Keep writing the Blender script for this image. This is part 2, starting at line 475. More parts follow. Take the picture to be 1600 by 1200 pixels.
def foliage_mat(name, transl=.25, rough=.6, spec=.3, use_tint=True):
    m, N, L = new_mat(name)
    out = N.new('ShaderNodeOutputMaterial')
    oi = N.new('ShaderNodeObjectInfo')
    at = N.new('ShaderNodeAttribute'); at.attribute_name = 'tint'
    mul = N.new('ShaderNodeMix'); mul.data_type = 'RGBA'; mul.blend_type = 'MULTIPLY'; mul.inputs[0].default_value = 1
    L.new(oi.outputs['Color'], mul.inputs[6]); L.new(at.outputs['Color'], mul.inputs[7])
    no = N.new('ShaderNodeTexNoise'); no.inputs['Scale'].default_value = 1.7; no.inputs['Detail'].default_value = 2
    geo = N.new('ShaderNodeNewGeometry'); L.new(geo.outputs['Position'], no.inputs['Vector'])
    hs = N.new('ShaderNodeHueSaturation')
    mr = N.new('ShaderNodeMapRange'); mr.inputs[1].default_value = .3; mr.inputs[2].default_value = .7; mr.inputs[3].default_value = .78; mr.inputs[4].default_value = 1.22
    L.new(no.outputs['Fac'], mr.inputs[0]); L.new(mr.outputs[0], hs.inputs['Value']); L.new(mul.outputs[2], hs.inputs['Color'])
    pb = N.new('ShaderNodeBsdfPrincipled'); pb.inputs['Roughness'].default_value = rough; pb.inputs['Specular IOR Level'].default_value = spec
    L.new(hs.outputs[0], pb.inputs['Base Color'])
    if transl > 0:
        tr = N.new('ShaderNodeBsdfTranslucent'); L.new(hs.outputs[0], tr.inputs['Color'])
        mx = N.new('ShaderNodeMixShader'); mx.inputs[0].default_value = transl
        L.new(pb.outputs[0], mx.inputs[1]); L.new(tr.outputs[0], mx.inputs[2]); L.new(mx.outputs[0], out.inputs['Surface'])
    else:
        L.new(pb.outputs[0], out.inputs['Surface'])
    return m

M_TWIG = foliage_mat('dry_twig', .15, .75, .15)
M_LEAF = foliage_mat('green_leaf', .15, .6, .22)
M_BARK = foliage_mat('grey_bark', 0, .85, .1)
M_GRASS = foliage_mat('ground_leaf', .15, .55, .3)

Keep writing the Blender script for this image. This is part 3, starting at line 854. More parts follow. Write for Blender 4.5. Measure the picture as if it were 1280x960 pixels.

» **YOUR OBJECTIVE**
Restate every record exactly, leaving nothing out.

» **SOLVED PROBLEM**
Keep writing the Blender script for this image. This is part 2, starting at line 475. More parts follow. Take the picture to be 1600 by 1200 pixels.
def foliage_mat(name, transl=.25, rough=.6, spec=.3, use_tint=True):
    m, N, L = new_mat(name)
    out = N.new('ShaderNodeOutputMaterial')
    oi = N.new('ShaderNodeObjectInfo')
    at = N.new('ShaderNodeAttribute'); at.attribute_name = 'tint'
    mul = N.new('ShaderNodeMix'); mul.data_type = 'RGBA'; mul.blend_type = 'MULTIPLY'; mul.inputs[0].default_value = 1
    L.new(oi.outputs['Color'], mul.inputs[6]); L.new(at.outputs['Color'], mul.inputs[7])
    no = N.new('ShaderNodeTexNoise'); no.inputs['Scale'].default_value = 1.7; no.inputs['Detail'].default_value = 2
    geo = N.new('ShaderNodeNewGeometry'); L.new(geo.outputs['Position'], no.inputs['Vector'])
    hs = N.new('ShaderNodeHueSaturation')
    mr = N.new('ShaderNodeMapRange'); mr.inputs[1].default_value = .3; mr.inputs[2].default_value = .7; mr.inputs[3].default_value = .78; mr.inputs[4].default_value = 1.22
    L.new(no.outputs['Fac'], mr.inputs[0]); L.new(mr.outputs[0], hs.inputs['Value']); L.new(mul.outputs[2], hs.inputs['Color'])
    pb = N.new('ShaderNodeBsdfPrincipled'); pb.inputs['Roughness'].default_value = rough; pb.inputs['Specular IOR Level'].default_value = spec
    L.new(hs.outputs[0], pb.inputs['Base Color'])
    if transl > 0:
        tr = N.new('ShaderNodeBsdfTranslucent'); L.new(hs.outputs[0], tr.inputs['Color'])
        mx = N.new('ShaderNodeMixShader'); mx.inputs[0].default_value = transl
        L.new(pb.outputs[0], mx.inputs[1]); L.new(tr.outputs[0], mx.inputs[2]); L.new(mx.outputs[0], out.inputs['Surface'])
    else:
        L.new(pb.outputs[0], out.inputs['Surface'])
    return m

M_TWIG = foliage_mat('dry_twig', .15, .75, .15)
M_LEAF = foliage_mat('green_leaf', .15, .6, .22)
M_BARK = foliage_mat('grey_bark', 0, .85, .1)
M_GRASS = foliage_mat('ground_leaf', .15, .55, .3)

Keep writing the Blender script for this image. This is part 3, starting at line 854. More parts follow. Write for Blender 4.5. Measure the picture as if it were 1280x960 pixels.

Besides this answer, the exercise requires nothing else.